A multidão estava eufórica. A maior parte daquelas pessoas nunca tinha visto um pára-quedista, quanto mais um grupo de seis que saltava só para eles.
Corremos para a carrinha que nos levou ao aeroporto, pois ainda tínhamos o segundo salto. Eu estava agora mais confiante. O meu receio de não conseguir aterrar no local certo, ou me estampar contra um dos muitos obstáculos que circundavam o campo de futebol, desaparecera. O campo de futebol era de terra batida, com duas balizas em ferro e sem qualquer linha de campo visível. Um dos topos tinha duas torres de luz e um grosso fio eléctrico que as unia, enquanto que o outro apenas tinha uma árvore no meio de um descampado, esse seria o lado ideal de entrada, não fosse o vento que não o permitia usar. Uma das laterais do campo tinha casas térreas e a outra, uma bancada em cimento que terminava do lado de fora, num alto muro.
Dobrávamos os pára-quedas na sala vip do aeroporto, uma pequena sala, com alguns sofás velhos, um pequeno mini-bar e sem ar condicionado.

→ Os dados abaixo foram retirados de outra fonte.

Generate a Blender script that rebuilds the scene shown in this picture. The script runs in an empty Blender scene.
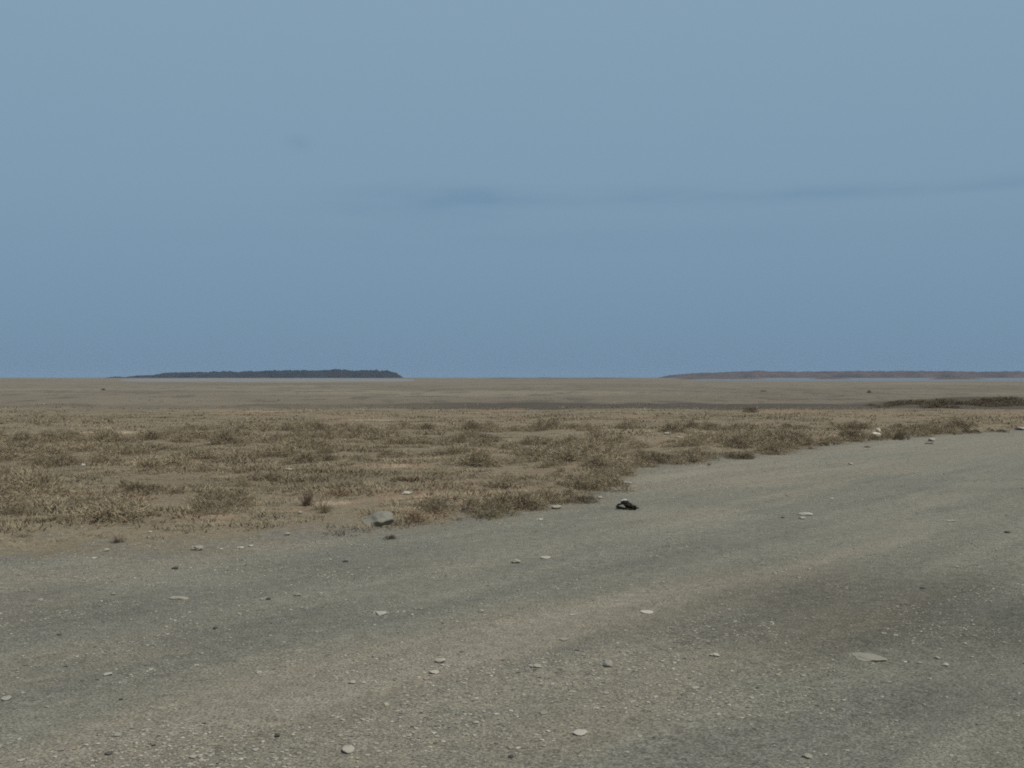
import bpy, bmesh, math, random
import numpy as np
from mathutils import Vector, Matrix

random.seed(7)
RNG = np.random.default_rng(11)
S = bpy.context.scene
C = S.collection
R = math.radians

# ------------------------------------------------------------------ camera numbers
F = 1150.0          # focal length in pixels of a 1024 wide frame
H = 1.8             # eye height above the road
YH = 377.3          # picture row of the true horizon

def P(px, py):
    """Ground point (z = 0) seen at a pixel."""
    d = F * H / (py - YH)
    return ((px - 512.0) / F * d, d)

# ------------------------------------------------------------------ noise
def _hash(ix, iy, seed):
    h = (ix.astype(np.int64) * 374761393 + iy.astype(np.int64) * 668265263 + seed * 974634533) & 0x7fffffff
    h = ((h ^ (h >> 13)) * 1274126177) & 0x7fffffff
    h = ((h ^ (h >> 16)) * 2246822519) & 0x7fffffff
    h = h ^ (h >> 15)
    return (h & 0xffff) / 65535.0

def vnoise(x, y, seed=0):
    x = np.asarray(x, float); y = np.asarray(y, float)
    ix = np.floor(x); iy = np.floor(y)
    fx = x - ix; fy = y - iy
    fx = fx * fx * fx * (fx * (fx * 6 - 15) + 10); fy = fy * fy * fy * (fy * (fy * 6 - 15) + 10)
    a = _hash(ix, iy, seed); b = _hash(ix + 1, iy, seed)
    c = _hash(ix, iy + 1, seed); d = _hash(ix + 1, iy + 1, seed)
    return (a * (1 - fx) + b * fx) * (1 - fy) + (c * (1 - fx) + d * fx) * fy

def fbm(x, y, seed=0, octv=4, gain=0.5):
    x = np.asarray(x, float); y = np.asarray(y, float)
    t = 0; a = 1; n = 0
    for k in range(octv):
        ca, sa = math.cos(0.6 * k), math.sin(0.6 * k)
        t = t + a * vnoise((x * ca - y * sa) * 2 ** k + 17.3 * k, (x * sa + y * ca) * 2 ** k - 9.1 * k, seed + k)
        n += a; a *= gain
    return t / n        # 0..1, centred on .5

def sstep(a, b, v):
    t = np.clip((v - a) / (b - a), 0, 1)
    return t * t * (3 - 2 * t)

# ------------------------------------------------------------------ the road's far edge on the ground
EDGE_PX = [(-60, 561), (0, 556), (80, 552), (150, 549), (240, 545), (330, 540), (372, 537), (420, 529), (480, 519), (540, 510),
           (590, 502), (610, 490), (622, 478), (650, 467), (700, 462), (760, 457), (810, 450), (850, 443), (900, 438),
           (960, 434), (1024, 430), (1100, 427)]
EDGE = [P(*p) for p in EDGE_PX]
e0, e1 = EDGE[0], EDGE[-1]
EDGE = [(e0[0] - 40, e0[1] - 26), (e0[0] - 6, e0[1] - 3.0)] + EDGE + [(e1[0] + 30, e1[1] + 24), (e1[0] + 400, e1[1] + 300)]
EDGE = np.array(EDGE)

def edge_dist(x, y):
    """Signed distance to the road edge: positive on the plain side, negative on the road."""
    x = np.asarray(x, float); y = np.asarray(y, float)
    best = np.full(x.shape, 1e9); sgn = np.ones(x.shape)
    for k in range(len(EDGE) - 1):
        ax, ay = EDGE[k]; bx, by = EDGE[k + 1]
        dx, dy = bx - ax, by - ay
        L2 = dx * dx + dy * dy
        t = np.clip(((x - ax) * dx + (y - ay) * dy) / L2, 0, 1)
        d = np.hypot(x - ax - t * dx, y - ay - t * dy)
        cr = dx * (y - ay) - dy * (x - ax)
        m = d < best
        best = np.where(m, d, best); sgn = np.where(m, np.where(cr > 0, 1.0, -1.0), sgn)
    return best * sgn

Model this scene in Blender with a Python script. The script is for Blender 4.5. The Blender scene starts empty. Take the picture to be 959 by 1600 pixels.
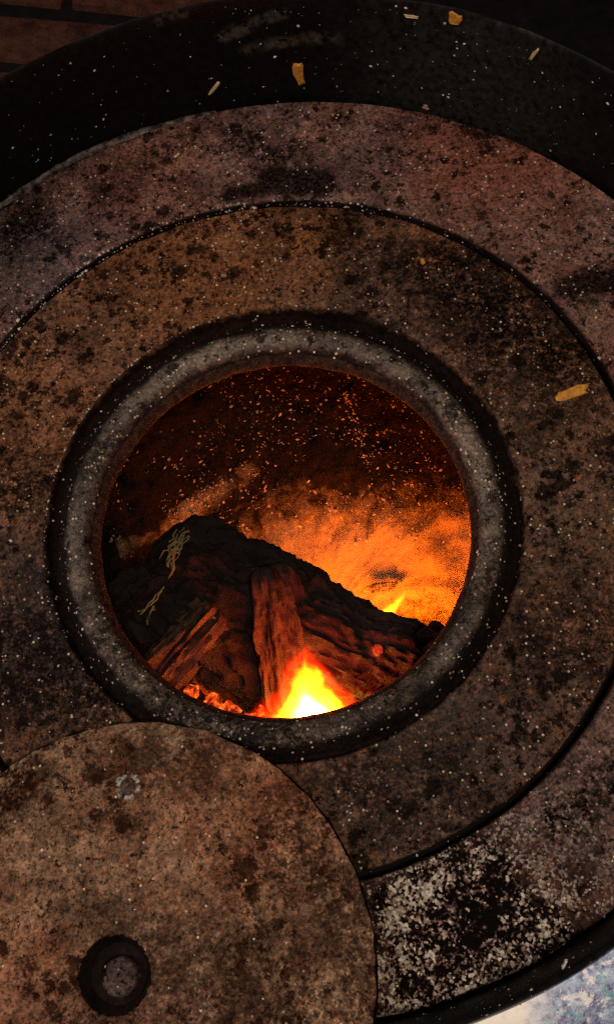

A ordem do comandante foi dada, “Temos que ir agora, ou já não nos autorizam a descolagem”. O sol estava quase a pôr-se e sem luz não se fazem voos visuais. O meu pára-quedas não estava fechado. Fechar o saco que envolve a calote, é a parte mais difícil, principalmente para mim, que ainda usava uma 200, muito tecido para meter dentro de um pequeno saco! A alternativa, levar o pára-quedas que tínhamos trazido de reserva, muito velho, com calote principal de 190 pés e com um slider que não lhe pertencia, era maior do que devia. Todos sabíamos isso e todos olharam para mim quando me viram pôr o pára-quedas às costas e entrar no avião. Ninguém disse nada. Confesso que não foi uma viagem agradável, com a dúvida sobre a funcionalidade do equipamento que me iria proteger a vida. Nunca se deve saltar sem um sentimento 100% seguro de que o equipamento está operacional e nas melhores condições. Parece básico, mas a maior parte dos acidentes ocorrem precisamente por negligência do pára-quedista, é o que chamamos de excesso de confiança, que, como em tudo, pode ser mortal.

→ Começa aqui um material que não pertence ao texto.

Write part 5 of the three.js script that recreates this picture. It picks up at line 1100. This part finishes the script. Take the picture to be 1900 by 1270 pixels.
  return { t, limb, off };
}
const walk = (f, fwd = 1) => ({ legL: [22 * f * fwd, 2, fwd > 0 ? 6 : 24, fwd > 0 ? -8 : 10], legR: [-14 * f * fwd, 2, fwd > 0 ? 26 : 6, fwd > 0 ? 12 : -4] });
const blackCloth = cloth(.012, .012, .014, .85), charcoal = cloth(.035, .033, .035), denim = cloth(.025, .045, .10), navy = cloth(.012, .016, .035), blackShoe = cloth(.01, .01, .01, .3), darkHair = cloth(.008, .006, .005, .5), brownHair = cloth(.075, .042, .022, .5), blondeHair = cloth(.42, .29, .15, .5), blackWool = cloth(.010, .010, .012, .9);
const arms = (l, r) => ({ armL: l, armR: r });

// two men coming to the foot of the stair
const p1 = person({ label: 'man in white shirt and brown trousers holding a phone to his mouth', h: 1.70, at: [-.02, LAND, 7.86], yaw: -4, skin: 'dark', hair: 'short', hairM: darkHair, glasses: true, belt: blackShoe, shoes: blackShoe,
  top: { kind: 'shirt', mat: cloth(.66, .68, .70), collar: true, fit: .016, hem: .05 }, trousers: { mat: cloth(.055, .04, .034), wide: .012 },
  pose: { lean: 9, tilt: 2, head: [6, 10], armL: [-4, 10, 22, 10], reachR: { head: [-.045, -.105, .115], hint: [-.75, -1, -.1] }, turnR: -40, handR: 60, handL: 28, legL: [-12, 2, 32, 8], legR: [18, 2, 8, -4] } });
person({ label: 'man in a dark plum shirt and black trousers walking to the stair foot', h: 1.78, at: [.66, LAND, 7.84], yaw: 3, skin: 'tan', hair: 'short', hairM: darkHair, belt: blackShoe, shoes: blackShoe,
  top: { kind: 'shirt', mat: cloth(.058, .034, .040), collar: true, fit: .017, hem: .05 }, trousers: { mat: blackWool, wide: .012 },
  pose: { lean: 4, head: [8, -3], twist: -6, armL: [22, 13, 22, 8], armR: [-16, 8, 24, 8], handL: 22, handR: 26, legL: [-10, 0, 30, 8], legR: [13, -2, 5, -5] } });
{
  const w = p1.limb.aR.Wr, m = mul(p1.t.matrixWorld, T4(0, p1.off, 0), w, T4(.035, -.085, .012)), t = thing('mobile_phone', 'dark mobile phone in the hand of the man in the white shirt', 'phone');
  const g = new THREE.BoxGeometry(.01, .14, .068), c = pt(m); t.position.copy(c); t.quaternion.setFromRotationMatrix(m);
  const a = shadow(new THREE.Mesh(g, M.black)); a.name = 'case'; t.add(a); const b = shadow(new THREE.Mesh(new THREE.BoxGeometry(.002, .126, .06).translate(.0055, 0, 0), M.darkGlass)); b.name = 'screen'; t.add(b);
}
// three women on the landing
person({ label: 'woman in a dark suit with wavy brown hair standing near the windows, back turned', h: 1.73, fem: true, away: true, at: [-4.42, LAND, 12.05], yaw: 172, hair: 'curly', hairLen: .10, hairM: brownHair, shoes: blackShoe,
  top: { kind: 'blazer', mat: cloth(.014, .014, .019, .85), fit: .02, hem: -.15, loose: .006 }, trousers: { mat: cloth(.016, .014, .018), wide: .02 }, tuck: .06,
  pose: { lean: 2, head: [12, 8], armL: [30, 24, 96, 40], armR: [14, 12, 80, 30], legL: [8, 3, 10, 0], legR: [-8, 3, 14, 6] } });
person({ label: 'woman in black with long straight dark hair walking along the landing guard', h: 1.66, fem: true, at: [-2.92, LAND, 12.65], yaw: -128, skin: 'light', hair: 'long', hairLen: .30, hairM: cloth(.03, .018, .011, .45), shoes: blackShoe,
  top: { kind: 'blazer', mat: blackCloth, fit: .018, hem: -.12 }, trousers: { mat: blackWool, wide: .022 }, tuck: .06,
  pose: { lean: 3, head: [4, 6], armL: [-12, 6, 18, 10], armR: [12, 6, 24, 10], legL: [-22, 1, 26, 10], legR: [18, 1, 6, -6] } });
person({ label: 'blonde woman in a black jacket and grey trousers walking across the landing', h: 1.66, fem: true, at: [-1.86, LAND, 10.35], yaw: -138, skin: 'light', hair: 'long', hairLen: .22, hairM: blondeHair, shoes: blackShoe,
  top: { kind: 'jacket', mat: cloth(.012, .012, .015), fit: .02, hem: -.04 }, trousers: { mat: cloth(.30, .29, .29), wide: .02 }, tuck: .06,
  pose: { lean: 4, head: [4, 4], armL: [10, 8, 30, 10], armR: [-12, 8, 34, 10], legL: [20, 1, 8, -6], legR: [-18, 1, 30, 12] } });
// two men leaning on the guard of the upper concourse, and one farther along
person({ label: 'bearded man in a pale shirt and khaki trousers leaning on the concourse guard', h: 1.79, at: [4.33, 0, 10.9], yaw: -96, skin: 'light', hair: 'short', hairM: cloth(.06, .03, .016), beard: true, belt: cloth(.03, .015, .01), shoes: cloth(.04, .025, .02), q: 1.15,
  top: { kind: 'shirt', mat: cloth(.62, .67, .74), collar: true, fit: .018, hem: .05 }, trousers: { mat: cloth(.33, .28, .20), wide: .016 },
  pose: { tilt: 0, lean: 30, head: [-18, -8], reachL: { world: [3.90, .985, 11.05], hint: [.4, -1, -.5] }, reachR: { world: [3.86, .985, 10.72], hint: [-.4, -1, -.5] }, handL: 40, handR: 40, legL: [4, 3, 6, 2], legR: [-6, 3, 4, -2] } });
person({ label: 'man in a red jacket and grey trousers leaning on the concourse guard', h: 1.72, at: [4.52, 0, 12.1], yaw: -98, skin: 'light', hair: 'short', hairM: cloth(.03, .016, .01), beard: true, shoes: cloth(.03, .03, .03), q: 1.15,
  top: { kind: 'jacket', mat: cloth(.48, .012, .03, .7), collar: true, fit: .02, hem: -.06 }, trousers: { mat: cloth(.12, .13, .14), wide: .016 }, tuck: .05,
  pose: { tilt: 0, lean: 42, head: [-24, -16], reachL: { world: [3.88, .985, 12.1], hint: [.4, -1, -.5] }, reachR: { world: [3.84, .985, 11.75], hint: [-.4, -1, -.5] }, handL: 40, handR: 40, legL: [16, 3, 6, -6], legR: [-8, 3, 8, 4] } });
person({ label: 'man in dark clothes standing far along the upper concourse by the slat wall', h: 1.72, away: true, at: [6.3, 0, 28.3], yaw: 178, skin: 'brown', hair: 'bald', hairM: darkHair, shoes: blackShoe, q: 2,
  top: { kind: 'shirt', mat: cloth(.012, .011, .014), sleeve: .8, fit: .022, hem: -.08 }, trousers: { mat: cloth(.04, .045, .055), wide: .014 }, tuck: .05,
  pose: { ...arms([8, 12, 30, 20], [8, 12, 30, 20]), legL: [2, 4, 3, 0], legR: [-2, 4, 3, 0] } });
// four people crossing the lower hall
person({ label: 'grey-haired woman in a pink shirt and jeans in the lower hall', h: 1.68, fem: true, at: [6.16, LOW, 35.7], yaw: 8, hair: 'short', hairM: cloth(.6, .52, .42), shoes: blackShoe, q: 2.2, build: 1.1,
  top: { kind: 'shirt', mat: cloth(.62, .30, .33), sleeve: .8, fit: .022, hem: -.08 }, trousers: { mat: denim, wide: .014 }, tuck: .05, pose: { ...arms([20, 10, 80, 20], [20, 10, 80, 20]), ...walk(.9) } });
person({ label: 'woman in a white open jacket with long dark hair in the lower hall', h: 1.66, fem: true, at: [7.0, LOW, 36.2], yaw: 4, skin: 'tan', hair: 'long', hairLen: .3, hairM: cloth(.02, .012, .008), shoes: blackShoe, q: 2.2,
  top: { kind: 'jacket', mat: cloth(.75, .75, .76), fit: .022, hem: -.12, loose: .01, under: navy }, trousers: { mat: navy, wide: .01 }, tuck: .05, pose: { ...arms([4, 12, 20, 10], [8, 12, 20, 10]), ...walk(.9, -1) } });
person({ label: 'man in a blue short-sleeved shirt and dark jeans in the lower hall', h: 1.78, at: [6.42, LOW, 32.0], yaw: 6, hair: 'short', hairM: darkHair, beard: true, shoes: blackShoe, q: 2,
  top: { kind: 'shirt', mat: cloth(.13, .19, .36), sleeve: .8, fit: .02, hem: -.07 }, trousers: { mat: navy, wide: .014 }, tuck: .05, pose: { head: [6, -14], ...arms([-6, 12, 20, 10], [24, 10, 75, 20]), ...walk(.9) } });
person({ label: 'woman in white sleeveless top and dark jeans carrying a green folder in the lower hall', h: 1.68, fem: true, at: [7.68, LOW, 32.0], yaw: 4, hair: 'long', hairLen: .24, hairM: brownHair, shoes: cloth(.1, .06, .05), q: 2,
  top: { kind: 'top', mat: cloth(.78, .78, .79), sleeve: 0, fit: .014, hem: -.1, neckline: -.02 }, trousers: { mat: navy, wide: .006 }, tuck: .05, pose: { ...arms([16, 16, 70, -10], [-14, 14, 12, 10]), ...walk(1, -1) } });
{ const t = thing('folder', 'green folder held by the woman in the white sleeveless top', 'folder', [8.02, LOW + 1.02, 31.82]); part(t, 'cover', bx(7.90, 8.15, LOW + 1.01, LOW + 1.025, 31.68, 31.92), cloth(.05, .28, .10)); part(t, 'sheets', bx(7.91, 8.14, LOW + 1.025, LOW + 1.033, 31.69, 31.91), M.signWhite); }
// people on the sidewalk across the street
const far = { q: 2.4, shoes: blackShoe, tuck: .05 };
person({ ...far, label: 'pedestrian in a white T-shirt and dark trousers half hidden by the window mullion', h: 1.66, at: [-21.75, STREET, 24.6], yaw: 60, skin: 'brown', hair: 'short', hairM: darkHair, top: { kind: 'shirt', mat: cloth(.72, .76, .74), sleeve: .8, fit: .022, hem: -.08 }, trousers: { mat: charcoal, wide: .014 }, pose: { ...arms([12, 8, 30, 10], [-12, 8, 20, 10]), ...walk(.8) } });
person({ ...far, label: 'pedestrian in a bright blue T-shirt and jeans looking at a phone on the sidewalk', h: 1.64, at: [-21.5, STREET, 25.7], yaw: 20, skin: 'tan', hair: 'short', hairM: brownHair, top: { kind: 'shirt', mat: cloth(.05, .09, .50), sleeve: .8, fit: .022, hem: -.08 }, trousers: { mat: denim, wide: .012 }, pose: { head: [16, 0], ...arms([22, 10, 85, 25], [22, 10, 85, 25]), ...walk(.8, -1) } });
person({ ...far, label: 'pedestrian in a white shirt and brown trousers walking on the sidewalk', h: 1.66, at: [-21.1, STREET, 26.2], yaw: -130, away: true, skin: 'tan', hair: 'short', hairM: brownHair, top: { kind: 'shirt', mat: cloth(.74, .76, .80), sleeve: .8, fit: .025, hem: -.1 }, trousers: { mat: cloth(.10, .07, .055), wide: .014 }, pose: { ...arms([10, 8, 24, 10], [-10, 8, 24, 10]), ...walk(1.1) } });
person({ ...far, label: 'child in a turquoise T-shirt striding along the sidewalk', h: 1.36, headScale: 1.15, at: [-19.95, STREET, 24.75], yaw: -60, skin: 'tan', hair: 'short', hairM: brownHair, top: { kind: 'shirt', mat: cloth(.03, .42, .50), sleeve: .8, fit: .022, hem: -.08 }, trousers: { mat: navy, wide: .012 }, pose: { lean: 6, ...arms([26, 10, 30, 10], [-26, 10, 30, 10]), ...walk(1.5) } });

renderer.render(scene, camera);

Quando saí do avião, já não havia raios de sol e tudo me parecia um bocado escuro lá em baixo. Saímos a seis mil pés, por isso a angustia de ver o pára-quedas a abrir demorou muito pouco. Larguei o piloto e olhei para cima expectante. A calote abriu, mas tal como eu esperava, não totalmente, pois o slider não conseguiu descer até ao fim. Mas no problem, encontrava-me a voar em perfeição e com óptima manobralidade. Quando me concentrei para entrar no circuito de aterragem, já estava muito perto e decidi seguir o Ângelo. Entrei atrás dele pela parte lateral do campo que tinha as bancadas de cimento. Tinha descido demasiado e tive que levantar os pés para não bater no topo do muro. Apesar desta razia, aterrei que nem uma pena, como diziam os meus companheiros de desporto.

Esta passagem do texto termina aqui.